Express & Star

Rhodes on pidgin news, finger-wagging from France and why Ukrainian refugees should stay as long as they wish

Read the latest column from Peter Rhodes.

Published
Come here and settle down

France has criticised the UK for failing to take more Ukrainian refugees. But then it's easy to seize the moral high ground. The French know perfectly well that for many refugees who arrive in France, the noblest prospect they ever see, as Dr Johnson almost put it, is the next Eurostar to England.

And we had better start cranking up our reception process. If not we could face a horrible human rights embarrassment in the year 2025.

Originally, the length of visas for Ukrainians fleeing their homeland to join relatives in Britain was 12 months. Home Secretary Priti Patel has extended this to three years. Not good enough.

Supposing the war goes badly and the peace is worse, and these Ukrainians, many with young children, want to stay here. Three years from now their toddlers will be English-speaking kids and the older children will be well into the National Curriculum. If their visas expire and they have no wish to go back to Ukraine, what will our Government do? Put them in detention? Carry them on to the next plane back to Kyiv? Of course not.

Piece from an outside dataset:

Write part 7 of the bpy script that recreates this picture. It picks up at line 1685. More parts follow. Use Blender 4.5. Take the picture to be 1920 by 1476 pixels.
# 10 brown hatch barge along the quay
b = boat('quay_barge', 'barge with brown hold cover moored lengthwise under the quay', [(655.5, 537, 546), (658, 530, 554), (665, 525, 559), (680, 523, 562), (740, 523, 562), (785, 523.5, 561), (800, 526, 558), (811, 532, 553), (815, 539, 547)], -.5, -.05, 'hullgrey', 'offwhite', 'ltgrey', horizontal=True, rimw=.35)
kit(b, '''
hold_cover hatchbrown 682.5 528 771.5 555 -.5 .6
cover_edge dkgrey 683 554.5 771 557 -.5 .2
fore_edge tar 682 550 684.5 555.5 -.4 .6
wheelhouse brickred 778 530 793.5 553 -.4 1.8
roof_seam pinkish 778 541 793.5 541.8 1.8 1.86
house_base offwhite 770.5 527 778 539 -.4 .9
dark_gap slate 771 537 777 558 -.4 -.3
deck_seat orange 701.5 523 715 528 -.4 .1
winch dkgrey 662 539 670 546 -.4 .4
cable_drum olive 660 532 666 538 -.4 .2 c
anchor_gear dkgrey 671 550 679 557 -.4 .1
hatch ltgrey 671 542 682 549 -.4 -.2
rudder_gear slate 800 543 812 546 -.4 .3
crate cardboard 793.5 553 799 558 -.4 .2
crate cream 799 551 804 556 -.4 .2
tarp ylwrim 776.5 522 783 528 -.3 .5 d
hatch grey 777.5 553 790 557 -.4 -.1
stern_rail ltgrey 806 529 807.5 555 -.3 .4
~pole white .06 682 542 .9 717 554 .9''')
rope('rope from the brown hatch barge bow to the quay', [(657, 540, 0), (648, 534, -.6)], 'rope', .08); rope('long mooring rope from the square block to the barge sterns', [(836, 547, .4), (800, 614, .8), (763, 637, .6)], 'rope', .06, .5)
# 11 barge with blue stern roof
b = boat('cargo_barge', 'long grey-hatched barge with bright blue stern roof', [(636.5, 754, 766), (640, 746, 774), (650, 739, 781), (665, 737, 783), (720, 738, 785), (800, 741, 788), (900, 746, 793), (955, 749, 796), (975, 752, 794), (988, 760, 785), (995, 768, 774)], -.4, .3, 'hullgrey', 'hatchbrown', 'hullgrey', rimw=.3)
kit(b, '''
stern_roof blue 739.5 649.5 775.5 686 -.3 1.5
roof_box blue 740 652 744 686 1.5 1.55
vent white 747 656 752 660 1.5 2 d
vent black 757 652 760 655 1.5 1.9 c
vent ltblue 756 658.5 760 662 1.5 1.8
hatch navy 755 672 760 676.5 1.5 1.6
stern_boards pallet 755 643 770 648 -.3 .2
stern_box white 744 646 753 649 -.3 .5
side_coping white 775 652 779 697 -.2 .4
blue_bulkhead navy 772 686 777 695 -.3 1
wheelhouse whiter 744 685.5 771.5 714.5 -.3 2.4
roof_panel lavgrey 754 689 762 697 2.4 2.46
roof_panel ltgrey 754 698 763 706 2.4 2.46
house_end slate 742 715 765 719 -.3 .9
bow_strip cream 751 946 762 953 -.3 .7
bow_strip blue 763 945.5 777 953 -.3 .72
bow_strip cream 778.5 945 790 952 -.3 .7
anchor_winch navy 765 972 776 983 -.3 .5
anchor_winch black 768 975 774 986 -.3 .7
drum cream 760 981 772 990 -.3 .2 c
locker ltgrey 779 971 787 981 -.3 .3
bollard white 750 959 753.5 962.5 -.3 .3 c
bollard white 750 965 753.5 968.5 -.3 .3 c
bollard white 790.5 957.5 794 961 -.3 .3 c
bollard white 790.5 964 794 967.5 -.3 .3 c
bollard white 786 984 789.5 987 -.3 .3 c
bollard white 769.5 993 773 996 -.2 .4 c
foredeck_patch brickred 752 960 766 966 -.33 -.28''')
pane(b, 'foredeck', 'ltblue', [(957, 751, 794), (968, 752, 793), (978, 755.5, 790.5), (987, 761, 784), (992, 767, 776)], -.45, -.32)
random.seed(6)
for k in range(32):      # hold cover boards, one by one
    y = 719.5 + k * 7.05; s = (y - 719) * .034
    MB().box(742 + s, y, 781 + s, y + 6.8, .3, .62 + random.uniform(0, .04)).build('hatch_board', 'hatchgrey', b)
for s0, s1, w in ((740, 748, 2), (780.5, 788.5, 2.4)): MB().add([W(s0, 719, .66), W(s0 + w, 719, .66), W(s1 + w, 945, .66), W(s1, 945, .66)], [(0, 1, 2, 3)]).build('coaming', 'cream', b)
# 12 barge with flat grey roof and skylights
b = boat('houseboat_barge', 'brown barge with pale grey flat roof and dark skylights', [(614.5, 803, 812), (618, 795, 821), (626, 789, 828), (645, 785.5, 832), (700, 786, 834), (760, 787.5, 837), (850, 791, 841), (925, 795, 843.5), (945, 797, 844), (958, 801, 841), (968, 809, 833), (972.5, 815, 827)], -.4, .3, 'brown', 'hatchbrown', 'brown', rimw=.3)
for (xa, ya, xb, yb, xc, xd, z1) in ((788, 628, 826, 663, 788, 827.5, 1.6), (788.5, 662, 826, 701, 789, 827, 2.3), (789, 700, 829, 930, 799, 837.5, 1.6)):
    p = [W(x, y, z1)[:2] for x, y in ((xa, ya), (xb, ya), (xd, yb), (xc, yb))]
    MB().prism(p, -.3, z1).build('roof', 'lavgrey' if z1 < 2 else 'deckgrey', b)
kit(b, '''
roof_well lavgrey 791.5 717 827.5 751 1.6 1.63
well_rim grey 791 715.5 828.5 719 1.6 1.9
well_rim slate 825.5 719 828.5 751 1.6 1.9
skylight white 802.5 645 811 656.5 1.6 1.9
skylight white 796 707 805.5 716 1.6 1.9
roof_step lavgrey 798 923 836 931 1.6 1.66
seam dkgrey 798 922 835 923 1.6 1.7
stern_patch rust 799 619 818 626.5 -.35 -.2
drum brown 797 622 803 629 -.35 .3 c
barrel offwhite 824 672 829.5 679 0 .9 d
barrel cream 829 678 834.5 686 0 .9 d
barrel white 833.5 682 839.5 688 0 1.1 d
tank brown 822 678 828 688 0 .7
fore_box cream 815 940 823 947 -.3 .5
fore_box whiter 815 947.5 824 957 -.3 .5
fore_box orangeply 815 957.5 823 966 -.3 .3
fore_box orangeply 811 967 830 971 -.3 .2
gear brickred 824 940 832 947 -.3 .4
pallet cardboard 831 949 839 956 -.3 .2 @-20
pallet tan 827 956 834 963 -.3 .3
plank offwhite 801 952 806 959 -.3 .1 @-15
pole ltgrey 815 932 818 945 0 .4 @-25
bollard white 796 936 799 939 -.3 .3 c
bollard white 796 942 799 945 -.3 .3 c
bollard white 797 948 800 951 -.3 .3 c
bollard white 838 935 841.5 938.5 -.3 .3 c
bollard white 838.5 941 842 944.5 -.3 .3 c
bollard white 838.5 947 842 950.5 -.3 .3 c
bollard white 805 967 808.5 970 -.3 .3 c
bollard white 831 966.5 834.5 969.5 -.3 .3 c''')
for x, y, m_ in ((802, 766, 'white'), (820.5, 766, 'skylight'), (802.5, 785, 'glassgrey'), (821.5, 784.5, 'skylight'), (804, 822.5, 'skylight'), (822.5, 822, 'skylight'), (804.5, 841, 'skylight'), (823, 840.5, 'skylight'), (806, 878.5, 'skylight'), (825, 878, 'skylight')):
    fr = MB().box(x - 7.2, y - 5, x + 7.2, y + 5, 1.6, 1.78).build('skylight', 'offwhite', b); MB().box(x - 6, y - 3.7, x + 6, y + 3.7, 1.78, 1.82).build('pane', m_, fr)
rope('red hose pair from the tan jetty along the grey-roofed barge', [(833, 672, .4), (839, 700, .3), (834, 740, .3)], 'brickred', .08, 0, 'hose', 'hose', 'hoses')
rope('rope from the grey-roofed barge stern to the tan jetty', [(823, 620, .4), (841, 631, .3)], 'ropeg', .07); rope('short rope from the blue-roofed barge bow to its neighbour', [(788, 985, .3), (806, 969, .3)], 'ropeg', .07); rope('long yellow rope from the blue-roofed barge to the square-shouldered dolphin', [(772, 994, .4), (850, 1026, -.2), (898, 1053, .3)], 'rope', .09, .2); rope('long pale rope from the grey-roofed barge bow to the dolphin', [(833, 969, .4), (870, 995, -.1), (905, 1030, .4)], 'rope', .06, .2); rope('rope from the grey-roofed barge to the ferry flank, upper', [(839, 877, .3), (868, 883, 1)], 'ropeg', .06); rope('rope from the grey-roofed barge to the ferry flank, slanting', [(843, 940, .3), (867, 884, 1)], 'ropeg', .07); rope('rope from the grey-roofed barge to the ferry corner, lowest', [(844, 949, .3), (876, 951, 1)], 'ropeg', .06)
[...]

It must be made clear, right here and right now, that Ukrainians fleeing the war zone can stay as long as they like, just like the Poles in 1939, the Hungarians in 1956 and the Czechs in 1968 who all made England their new homeland after Russian tanks rolled into their old one.

When pundits tell us the whole world is following events in Ukraine, believe them. The news is spread in every language you can think of, and some you can't. I was fascinated to find out how the BBC Pidgin Service spread the news to listeners in West Africa: “Ukraine President Volodymr Zelensky don condemn di West for dia refusal to enforce no-fly zone over im kontri. Im tok say "all di pipo wey go die go die because of you.”

Some people denounce pidgin as nursery talk or even racist. But the Beeb's bold motto is “Nation Shall Speak Peace Unto Nation” and if you're not speaking it in a language that millions of people understand, you're not doing the job properly.

Shortly after BBC Pidgin was launched in 2017 the New York Times reported approvingly: “People like it well-well.”